December 24, 2024

SCOTUS deals blow to school choice advocates by declining to hear charter school dress code case

SCOTUS #SCOTUS

The latest legal victory for civil liberties advocates came at the hands of girls and their parents fighting against a restrictive school dress code.

This week, the U.S. Supreme Court declined to hear a case involving a North Carolina charter school that required female students to wear skirts, which left in place a lower court ruling that struck down the charter school’s dress code as unconstitutional.

“Girls at public charter schools have the same constitutional rights as their peers at other public schools – including the freedom to wear pants,” said Ria Tabacco Mar, director of the Women’s Rights Project at the American Civil Liberties Union, which represented the students and parents in the lawsuit.

SCOTUS’ decision not to hear the case was a blow to conservative religious liberty and school choice groups, which had joined with 10 attorneys general from Republican-led states to ask the Supreme Court to intervene in the case, in hopes it could lead to broader freedoms for charter schools.

The charter school’s founder, Baker Mitchell, issued a statement expressing his disappointment in the court’s decision, saying the court’s opinion “will be applied to charter schools everywhere, threatening their autonomy, subjecting them to the same rules, regulations and political machinations that have crippled government-run school systems.”

While the gendered dress code made the headlines, the case is part of a larger solar system of “school choice” court cases that have the potential to establish how public dollars might be used to fund religious or other private schools.

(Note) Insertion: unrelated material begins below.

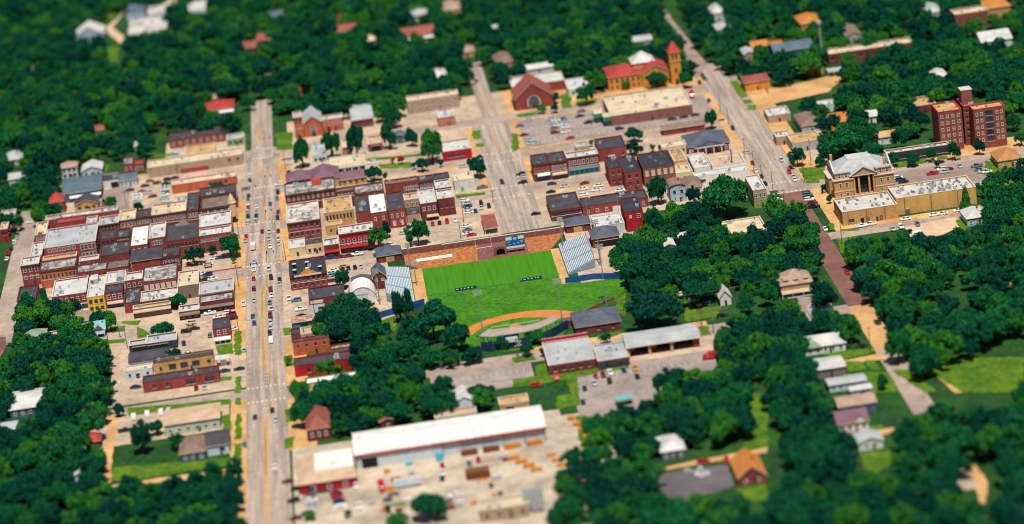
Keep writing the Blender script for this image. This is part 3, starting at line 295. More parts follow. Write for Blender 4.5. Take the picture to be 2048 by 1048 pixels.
{'x':171.8,'y':167,'w':10,'d':8.9,'h':4,'wall':'pale','roof':'white','label':'white-roofed shed behind the school wing trees','name':'shed','cat':'shed'},
{'x':146,'y':161.6,'w':11.6,'d':15,'h':4,'wall':'stone','roof':'white','label':'white flat-roofed shop by the diagonal avenue','name':'shop','cat':'shop','acs':2},
{'x':158.6,'y':135,'w':10.1,'d':22,'h':4,'wall':'lgreyw','roof':'shin_brown','label':'grey-brown hip-roofed house near the red awning','name':'house','cat':'house','kind':'hip','rise':2.6},
{'x':190.4,'y':135.7,'w':7,'d':12,'h':3.6,'wall':'white','roof':'white','label':'white cottage behind the courthouse trees','name':'house','cat':'house','kind':'gable_x'},
{'x':173.1,'y':133,'w':11.7,'d':16,'h':4,'wall':'orangewall','roof':'orangeroof','label':'orange-tiled house behind the courthouse oak','name':'house','cat':'house','kind':'hip'},
{'x':237.8,'y':188.2,'w':7.2,'d':14,'h':4,'wall':'pale','roof':'white','label':'white house above the hospital','name':'house','cat':'house','kind':'hip'}]
SP={'fire_main':[2.1,-153.8,19.3,28.1,4.4],'fire_wing':[21.8,-155.8,13.3,19.2,3.8],'fire_bays':[34.9,-147.4,30,16.3,5],'warehouse':[-79.2,-224.7,73.2,22.7,6.4],'store':[-101.5,-241.9,21.5,24,4.4],'courthouse':[153.6,21.2,28.2,22,12.5],'yellow_church':[76.3,266,32.8,22,8],'church_tower':[109.4,260.7,7.1,7,18],'quonset':[-75.6,-28.9,12.7,14,0],'dome':[113.6,-136.4,10.9,12,0],'slab':[30.3,-301.2,23.3,34,0],'mast':[192,257.9,0],'tanks':[[-19.3,-290.7,0],[-16.8,-291.6,0],[-14.3,-291.8,0]],'stand':[[-22.5,-112.5],[-18,-115],[-6.5,-115.5],[1.5,-114],[7.5,-109.5],[15.5,-101]],'shell':[[-65.5,-52],[-56.5,-49],[-42.5,-42]]}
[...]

“This was a case that has enormous stakes for public education, stakes as large as any we’ve seen since the late 1990s,” said Derek Black, professor of law at the University of South Carolina whose research focuses include education law and policy, constitutional law and civil rights.

The crux of the case was about whether charter schools – schools operated by private organizations but funded by taxpayers – are “state actors” and thus legally bound to give their students the same constitutional civil rights as public schools.

“This is a potentially foundational issue,” said Black.

In recent years, school choice and conservative religious groups have pushed harder for more publicly funded educational options. Many argue taxpayer dollars should not only fund traditional public schools but also voucher programs for private schools and public charter schools run by private organizations.

Meanwhile, many proponents of public education contend vouchers and charter schools siphon resources from public schools, risking greater inequality among students. They point out private and charter schools aren’t usually held accountable to the same educational standards and civil rights laws as traditional public schools.

If SCOTUS had taken up the dress code case, it could have upended the nature of public education.

A sex-based dress code

The backstory: Charter Day School, a public charter school in North Carolina, required female students to wear skirts to school based on the view that girls are “a fragile vessel that men are supposed to take care of and honor,” according to the court documents.

A group of female students and parents sued, arguing the sex-based dress code, grounded in gender stereotypes, violated the Equal Protection Clause of the 14th Amendment.

Public institutions, like public schools, can be sued for violation of constitutional rights. But Charter Day School representatives argued that because the charter school is run by a private nonprofit corporation that contracts with the state, it’s not a “state actor.”

Last June, the Fourth Circuit Court of Appeals disagreed, ruling that North Carolina charter schools are a form of public school and are therefore “state actors” subject to the same constitutional requirements as regular public schools.

SCOTUS’ decision not to hear the case upholds that lower court’s ruling.

Why does this matter?

In recent years, conservative school choice advocates have racked up legal wins:

Last summer, SCOTUS struck down Maine’s ban on using public funds at religious schools. The court’s opinion held that if state or local governments subsidize private schools, such as through voucher programs like the one in Maine, they can’t exclude religious schools.

Earlier this month, Oklahoma approved the nation’s first religious charter school. The state will allow the Roman Catholic Archdiocese of Oklahoma City and the Diocese of Tulsa to operate an online school, funded by taxpayer dollars, that will include religious teachings in its curriculum.

The North Carolina case had the potential to take U.S. education further down that path, opening the door for more private and religious schools to enter the educational system with the help of government funding, said Black.

“If there were a green light to have the state basically pay (a church or organization) to run a school, then there would be an enormous number of new applications for charter schools that would dramatically change the financial situation for traditional public schools,” Black said. “It would cause an already small pie to be cut up into smaller pieces.

“For the public school sector, it would be catastrophic.”

But SCOTUS’ decision not to take up the North Carolina case has public school proponents breathing a sigh of relief, he said. And it “throws cold water” on the idea in some progressive circles that the conservative-majority Supreme Court is on a mission to destroy the public school system.

“The school choice folks have been giddy, thinking the sky’s the limit, while the civil rights folks think there is no bottom,” he said. “But I’m sitting here thinking, you’re both off base.”

While conservative school choice groups have seen legal victories, such as with the Maine voucher program, Black believes the North Carolina case “sets a strong precedent” that a situation like Oklahoma’s funding of a Catholic school could be found unconstitutional.